So even as we make progress, I still can’t bring myself to rejoice yet. In the days after the 2020 election, news articles and social media posts celebrated the legalization of recreational cannabis in multiple states: Montana, Arizona, New Jersey, and South Dakota. Then in late 2020, the U.S. House of Representatives passed legislation to decriminalize cannabis at the federal level. (The bill remains stalled in the Senate.) But while decriminalization and legalization are the first steps toward equality, they are not a complete solution.
To destigmatize cannabis for everyone, we must focus on restorative justice, a theory and philosophy of justice that focuses on rehabilitating and healing, rather than punishment. We need to establish policies that expunge arrest records for those who have been convicted of cannabis-related crimes and create pathways for them to access the developing new industry.

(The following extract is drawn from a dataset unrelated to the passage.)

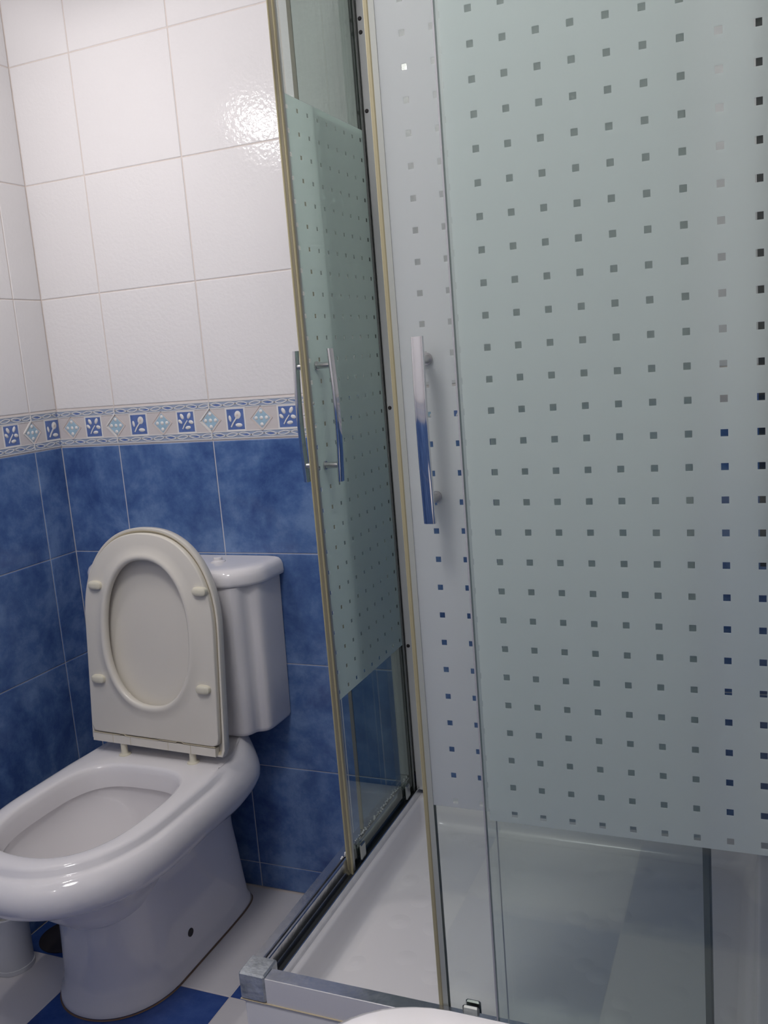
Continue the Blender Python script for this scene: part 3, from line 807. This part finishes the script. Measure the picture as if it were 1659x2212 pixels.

Research sadly shows that prosecutors are more likely to pursue a mandatory minimum sentence for Black people than their white counterparts. About 80 percent of people in federal prisons for drug offenses, and about 60 percent in state prisons, are Black or Latinx folx. We live in a society where a conviction can permanently alter the course of someone’s life; it can take away opportunities from voting to employment, education to housing. Even an encounter with the police force can be traumatizing in and of itself. Take, for example, Khalil from Massachusetts, who still gets rejected from job openings because of a 17-year-old cannabis conviction. NORML, a cannabis legalization advocacy group, told Vox that there are hundreds of thousands, maybe even millions, of people with similar experiences as Khalil.